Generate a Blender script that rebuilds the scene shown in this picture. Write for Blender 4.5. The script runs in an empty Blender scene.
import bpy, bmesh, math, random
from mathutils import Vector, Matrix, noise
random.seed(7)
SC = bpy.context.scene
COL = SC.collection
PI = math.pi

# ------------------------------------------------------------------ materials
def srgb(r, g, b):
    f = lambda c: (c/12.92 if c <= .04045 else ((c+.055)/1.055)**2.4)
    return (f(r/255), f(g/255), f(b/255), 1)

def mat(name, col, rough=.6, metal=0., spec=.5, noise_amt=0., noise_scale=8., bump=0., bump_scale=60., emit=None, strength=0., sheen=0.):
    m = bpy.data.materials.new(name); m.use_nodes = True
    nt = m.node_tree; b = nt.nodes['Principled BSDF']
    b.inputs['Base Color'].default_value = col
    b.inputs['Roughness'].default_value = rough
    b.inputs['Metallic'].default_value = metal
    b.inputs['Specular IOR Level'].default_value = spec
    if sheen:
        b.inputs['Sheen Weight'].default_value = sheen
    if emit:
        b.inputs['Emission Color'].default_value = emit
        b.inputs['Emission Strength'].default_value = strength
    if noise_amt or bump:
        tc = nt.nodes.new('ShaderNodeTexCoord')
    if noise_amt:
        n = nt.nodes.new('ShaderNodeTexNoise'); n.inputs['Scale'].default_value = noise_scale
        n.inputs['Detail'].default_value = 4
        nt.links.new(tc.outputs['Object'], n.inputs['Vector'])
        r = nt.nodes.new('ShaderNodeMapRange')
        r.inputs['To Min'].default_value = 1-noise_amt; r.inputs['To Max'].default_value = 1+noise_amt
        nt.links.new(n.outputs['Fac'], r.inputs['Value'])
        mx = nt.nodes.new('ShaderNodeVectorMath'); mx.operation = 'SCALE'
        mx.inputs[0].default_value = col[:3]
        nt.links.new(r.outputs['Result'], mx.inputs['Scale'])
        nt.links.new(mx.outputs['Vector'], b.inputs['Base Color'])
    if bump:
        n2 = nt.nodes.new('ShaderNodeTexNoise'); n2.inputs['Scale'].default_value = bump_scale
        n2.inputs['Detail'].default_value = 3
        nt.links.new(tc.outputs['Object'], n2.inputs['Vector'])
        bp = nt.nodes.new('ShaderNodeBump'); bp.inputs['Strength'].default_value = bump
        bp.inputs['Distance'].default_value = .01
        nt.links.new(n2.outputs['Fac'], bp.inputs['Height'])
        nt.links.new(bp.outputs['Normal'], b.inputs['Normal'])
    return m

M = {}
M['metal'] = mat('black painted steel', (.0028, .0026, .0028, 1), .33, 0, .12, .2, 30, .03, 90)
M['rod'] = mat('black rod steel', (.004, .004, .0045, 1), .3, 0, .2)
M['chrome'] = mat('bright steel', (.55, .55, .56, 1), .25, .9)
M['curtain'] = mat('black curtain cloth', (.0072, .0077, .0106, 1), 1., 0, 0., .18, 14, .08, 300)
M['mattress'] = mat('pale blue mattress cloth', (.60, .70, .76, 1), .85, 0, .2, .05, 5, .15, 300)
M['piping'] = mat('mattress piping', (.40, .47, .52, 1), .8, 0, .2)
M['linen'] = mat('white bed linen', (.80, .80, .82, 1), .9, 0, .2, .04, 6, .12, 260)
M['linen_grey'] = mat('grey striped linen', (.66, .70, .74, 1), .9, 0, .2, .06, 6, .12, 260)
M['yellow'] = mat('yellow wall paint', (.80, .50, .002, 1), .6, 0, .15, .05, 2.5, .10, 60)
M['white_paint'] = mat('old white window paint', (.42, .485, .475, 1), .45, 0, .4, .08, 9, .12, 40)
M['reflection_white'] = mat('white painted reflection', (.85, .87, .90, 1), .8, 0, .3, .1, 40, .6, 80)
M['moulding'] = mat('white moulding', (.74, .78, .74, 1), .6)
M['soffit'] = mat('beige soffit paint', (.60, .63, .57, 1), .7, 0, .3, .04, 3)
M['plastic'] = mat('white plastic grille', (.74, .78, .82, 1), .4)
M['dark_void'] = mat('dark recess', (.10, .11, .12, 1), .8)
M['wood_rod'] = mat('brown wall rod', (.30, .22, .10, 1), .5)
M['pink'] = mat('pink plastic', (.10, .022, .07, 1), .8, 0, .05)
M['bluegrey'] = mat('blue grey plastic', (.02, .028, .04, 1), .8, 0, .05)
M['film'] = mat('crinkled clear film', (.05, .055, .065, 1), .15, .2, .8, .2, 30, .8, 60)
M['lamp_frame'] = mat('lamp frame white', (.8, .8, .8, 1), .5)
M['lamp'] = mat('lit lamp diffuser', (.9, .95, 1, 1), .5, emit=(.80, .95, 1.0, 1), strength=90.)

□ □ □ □

Starting at the top of the data above, repeat every line exactly until the line containing "PI = math.pi" has been given, then stop.

Generate a Blender script that rebuilds the scene shown in this picture. Write for Blender 4.5. The script runs in an empty Blender scene.
import bpy, bmesh, math, random
from mathutils import Vector, Matrix, noise
random.seed(7)
SC = bpy.context.scene
COL = SC.collection
PI = math.pi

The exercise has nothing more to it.